(Records from a data collection)
|---|

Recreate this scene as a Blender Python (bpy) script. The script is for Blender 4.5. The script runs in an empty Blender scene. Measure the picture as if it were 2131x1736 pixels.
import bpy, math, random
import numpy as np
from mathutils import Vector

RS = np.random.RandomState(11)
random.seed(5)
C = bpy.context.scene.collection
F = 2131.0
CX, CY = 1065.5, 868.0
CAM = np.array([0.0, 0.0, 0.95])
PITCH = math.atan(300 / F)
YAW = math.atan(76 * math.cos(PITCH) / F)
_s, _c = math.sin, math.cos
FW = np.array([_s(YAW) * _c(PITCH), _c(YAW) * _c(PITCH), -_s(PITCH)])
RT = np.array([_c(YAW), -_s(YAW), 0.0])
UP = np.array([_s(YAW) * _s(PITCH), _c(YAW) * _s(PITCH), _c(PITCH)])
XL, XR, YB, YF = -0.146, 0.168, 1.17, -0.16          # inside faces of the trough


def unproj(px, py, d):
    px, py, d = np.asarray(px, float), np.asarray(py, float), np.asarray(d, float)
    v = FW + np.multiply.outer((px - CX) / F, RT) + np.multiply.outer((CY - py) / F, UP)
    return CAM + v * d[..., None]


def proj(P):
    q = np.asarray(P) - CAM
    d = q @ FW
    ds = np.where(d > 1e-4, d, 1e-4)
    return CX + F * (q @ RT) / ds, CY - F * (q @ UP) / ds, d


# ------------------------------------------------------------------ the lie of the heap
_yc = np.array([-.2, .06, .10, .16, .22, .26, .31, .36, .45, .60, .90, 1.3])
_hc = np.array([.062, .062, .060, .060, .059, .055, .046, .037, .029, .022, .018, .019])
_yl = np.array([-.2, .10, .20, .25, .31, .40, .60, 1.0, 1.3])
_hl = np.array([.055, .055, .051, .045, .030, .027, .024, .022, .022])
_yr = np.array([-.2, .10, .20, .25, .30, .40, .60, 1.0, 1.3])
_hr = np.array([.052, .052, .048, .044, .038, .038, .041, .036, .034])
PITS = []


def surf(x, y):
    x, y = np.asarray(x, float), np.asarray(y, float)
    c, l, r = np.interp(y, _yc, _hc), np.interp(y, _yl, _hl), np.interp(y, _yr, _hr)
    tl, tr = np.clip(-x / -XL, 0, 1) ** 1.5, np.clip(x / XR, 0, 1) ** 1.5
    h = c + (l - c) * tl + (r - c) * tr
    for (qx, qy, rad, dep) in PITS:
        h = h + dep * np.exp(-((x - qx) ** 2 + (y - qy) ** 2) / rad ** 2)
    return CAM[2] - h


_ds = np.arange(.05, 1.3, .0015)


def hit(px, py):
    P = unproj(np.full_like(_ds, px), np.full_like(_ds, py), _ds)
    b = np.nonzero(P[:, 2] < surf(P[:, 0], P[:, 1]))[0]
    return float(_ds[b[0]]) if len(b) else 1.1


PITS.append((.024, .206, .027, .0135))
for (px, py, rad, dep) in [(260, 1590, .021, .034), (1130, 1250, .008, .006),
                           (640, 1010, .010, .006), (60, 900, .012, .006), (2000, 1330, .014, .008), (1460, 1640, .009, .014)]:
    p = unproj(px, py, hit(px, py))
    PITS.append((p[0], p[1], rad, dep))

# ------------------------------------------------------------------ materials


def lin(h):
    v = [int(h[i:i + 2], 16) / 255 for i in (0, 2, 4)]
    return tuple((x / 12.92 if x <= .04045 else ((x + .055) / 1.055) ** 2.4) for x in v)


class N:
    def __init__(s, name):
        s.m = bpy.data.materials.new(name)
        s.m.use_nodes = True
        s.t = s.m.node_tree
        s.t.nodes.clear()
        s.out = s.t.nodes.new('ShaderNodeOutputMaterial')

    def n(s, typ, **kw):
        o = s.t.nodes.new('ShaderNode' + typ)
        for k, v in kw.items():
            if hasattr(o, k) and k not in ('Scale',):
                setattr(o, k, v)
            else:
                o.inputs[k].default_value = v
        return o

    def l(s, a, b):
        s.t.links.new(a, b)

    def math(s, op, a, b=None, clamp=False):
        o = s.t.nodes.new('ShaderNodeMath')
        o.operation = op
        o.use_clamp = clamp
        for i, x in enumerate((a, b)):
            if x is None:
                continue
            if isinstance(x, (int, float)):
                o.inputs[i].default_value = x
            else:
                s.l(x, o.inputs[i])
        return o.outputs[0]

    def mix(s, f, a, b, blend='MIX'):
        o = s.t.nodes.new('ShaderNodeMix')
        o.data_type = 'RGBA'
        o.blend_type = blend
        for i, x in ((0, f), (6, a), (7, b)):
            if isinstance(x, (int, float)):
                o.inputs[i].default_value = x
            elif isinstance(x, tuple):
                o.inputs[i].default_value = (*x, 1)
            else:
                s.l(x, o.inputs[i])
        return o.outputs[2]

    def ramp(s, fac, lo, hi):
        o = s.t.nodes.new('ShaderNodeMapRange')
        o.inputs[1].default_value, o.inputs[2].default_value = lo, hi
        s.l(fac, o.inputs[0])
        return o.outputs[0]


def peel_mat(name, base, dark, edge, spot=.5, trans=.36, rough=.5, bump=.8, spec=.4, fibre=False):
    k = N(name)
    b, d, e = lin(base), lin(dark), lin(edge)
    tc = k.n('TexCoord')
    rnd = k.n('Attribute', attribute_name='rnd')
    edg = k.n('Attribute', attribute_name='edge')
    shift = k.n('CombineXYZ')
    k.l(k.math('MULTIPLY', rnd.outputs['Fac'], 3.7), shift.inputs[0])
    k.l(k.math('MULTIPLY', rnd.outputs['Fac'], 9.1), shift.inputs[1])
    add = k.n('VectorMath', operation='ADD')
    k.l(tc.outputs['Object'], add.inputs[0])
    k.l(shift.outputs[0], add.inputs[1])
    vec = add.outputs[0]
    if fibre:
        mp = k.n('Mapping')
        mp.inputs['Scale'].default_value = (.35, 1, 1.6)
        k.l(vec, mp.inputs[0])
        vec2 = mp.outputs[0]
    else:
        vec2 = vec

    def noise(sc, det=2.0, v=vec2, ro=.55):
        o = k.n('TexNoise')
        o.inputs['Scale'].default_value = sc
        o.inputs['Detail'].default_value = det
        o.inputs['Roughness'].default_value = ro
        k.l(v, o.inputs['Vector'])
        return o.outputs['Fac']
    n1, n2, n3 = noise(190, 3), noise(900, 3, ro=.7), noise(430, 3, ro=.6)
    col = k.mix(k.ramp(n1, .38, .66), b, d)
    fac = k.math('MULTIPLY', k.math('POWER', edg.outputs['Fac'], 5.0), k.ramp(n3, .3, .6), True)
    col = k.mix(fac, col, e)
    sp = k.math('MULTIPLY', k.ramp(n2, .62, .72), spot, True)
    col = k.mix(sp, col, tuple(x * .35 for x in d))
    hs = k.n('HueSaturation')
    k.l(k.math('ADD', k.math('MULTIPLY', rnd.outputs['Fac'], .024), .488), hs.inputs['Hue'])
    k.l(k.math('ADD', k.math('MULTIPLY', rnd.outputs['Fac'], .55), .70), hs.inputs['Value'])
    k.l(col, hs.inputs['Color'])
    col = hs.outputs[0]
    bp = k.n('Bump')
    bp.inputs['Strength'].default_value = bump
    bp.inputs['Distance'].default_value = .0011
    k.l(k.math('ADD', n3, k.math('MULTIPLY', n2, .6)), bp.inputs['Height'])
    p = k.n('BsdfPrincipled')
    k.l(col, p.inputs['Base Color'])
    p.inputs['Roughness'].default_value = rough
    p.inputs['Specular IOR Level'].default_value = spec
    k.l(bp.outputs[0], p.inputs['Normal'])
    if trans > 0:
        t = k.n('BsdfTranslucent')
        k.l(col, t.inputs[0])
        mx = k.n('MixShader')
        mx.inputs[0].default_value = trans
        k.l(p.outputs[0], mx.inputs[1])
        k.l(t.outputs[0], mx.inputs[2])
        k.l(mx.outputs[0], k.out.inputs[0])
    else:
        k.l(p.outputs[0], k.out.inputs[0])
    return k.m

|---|

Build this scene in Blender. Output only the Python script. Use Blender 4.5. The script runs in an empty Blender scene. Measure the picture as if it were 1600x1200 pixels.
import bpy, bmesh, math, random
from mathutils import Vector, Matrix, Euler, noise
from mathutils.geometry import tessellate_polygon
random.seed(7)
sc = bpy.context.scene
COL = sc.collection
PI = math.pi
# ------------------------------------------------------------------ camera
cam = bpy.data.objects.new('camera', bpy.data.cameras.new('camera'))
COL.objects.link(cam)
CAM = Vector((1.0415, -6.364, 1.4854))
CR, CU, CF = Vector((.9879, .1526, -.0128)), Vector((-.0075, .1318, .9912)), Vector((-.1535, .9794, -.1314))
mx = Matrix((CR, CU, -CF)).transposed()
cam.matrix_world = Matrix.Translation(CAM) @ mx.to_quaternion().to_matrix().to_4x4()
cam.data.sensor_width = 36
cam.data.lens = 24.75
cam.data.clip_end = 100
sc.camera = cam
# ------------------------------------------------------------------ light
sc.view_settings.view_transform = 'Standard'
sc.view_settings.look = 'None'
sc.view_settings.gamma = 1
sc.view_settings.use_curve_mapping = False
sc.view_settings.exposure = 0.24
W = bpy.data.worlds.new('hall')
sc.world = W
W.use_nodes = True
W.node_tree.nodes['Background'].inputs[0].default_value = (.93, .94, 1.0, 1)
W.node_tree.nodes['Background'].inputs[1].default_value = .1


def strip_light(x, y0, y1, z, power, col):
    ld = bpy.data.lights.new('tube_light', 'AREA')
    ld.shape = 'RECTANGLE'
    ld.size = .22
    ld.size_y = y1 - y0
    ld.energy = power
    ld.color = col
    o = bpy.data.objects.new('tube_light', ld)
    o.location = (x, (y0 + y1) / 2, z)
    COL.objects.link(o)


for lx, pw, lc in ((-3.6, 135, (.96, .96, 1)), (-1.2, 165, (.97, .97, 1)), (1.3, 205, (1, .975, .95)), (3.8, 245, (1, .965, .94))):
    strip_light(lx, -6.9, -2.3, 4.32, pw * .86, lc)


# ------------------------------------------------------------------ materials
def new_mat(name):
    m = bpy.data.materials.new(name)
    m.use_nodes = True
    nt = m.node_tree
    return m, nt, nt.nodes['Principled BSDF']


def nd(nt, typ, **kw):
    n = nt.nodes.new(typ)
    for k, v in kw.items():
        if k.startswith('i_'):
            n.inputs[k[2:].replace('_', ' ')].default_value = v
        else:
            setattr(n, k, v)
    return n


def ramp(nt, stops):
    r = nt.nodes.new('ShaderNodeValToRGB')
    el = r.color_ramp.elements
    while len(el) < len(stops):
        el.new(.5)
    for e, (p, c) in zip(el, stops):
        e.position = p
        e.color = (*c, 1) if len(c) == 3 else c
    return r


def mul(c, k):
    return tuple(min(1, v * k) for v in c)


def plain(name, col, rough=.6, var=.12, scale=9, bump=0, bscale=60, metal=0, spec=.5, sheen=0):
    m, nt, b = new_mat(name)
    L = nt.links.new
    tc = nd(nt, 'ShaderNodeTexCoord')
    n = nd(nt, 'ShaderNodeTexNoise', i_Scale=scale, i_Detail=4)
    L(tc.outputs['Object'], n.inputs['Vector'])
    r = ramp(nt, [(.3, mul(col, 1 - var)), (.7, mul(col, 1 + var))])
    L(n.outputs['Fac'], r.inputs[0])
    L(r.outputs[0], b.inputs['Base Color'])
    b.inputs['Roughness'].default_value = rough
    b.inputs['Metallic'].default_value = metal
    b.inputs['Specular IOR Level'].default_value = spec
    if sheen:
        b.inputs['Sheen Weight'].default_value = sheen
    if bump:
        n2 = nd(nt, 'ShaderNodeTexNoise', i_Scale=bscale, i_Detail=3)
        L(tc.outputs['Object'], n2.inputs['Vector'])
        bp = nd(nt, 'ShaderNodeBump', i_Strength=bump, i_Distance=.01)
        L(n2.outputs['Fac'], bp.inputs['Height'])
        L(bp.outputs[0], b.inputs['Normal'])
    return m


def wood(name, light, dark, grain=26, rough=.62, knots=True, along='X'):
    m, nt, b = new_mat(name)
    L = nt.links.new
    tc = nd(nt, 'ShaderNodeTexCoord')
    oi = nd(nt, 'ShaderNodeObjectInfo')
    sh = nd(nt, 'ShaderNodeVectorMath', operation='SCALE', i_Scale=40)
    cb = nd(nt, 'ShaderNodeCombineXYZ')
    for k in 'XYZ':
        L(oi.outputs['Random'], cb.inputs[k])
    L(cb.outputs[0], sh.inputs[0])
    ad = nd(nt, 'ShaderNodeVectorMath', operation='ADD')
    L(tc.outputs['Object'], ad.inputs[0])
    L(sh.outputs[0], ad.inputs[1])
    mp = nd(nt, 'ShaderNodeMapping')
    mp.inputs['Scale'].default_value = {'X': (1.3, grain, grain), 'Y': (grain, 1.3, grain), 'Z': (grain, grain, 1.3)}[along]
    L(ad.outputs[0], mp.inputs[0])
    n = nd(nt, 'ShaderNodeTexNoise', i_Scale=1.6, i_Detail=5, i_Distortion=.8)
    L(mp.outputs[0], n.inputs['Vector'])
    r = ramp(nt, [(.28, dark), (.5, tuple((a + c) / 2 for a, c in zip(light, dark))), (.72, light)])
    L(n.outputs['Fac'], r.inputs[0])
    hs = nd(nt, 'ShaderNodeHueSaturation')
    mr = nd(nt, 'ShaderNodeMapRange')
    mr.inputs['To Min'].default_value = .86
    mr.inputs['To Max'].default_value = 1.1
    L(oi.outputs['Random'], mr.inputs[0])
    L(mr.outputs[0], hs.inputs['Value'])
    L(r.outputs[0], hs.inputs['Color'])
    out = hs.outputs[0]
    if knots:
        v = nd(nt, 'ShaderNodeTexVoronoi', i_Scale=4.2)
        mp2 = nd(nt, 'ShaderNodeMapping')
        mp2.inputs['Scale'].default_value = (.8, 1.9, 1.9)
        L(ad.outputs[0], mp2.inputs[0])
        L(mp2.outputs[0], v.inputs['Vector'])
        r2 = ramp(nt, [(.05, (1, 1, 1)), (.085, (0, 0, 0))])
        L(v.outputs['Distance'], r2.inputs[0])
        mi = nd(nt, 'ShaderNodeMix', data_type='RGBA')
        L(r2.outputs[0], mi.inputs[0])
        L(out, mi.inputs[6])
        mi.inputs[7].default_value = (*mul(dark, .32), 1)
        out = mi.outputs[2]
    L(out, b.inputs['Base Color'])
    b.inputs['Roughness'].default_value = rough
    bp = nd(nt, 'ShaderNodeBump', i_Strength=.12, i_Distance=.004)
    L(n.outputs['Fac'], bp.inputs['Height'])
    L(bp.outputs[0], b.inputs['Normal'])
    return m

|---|

Direction ▸ Exactly the lines from the line with "Recreate this scene" to the line with "return CX +", both included, are to be extracted, and no others.

The response ▸
Recreate this scene as a Blender Python (bpy) script. The script is for Blender 4.5. The script runs in an empty Blender scene. Measure the picture as if it were 2131x1736 pixels.
import bpy, math, random
import numpy as np
from mathutils import Vector

RS = np.random.RandomState(11)
random.seed(5)
C = bpy.context.scene.collection
F = 2131.0
CX, CY = 1065.5, 868.0
CAM = np.array([0.0, 0.0, 0.95])
PITCH = math.atan(300 / F)
YAW = math.atan(76 * math.cos(PITCH) / F)
_s, _c = math.sin, math.cos
FW = np.array([_s(YAW) * _c(PITCH), _c(YAW) * _c(PITCH), -_s(PITCH)])
RT = np.array([_c(YAW), -_s(YAW), 0.0])
UP = np.array([_s(YAW) * _s(PITCH), _c(YAW) * _s(PITCH), _c(PITCH)])
XL, XR, YB, YF = -0.146, 0.168, 1.17, -0.16          # inside faces of the trough


def unproj(px, py, d):
    px, py, d = np.asarray(px, float), np.asarray(py, float), np.asarray(d, float)
    v = FW + np.multiply.outer((px - CX) / F, RT) + np.multiply.outer((CY - py) / F, UP)
    return CAM + v * d[..., None]


def proj(P):
    q = np.asarray(P) - CAM
    d = q @ FW
    ds = np.where(d > 1e-4, d, 1e-4)
    return CX + F * (q @ RT) / ds, CY - F * (q @ UP) / ds, d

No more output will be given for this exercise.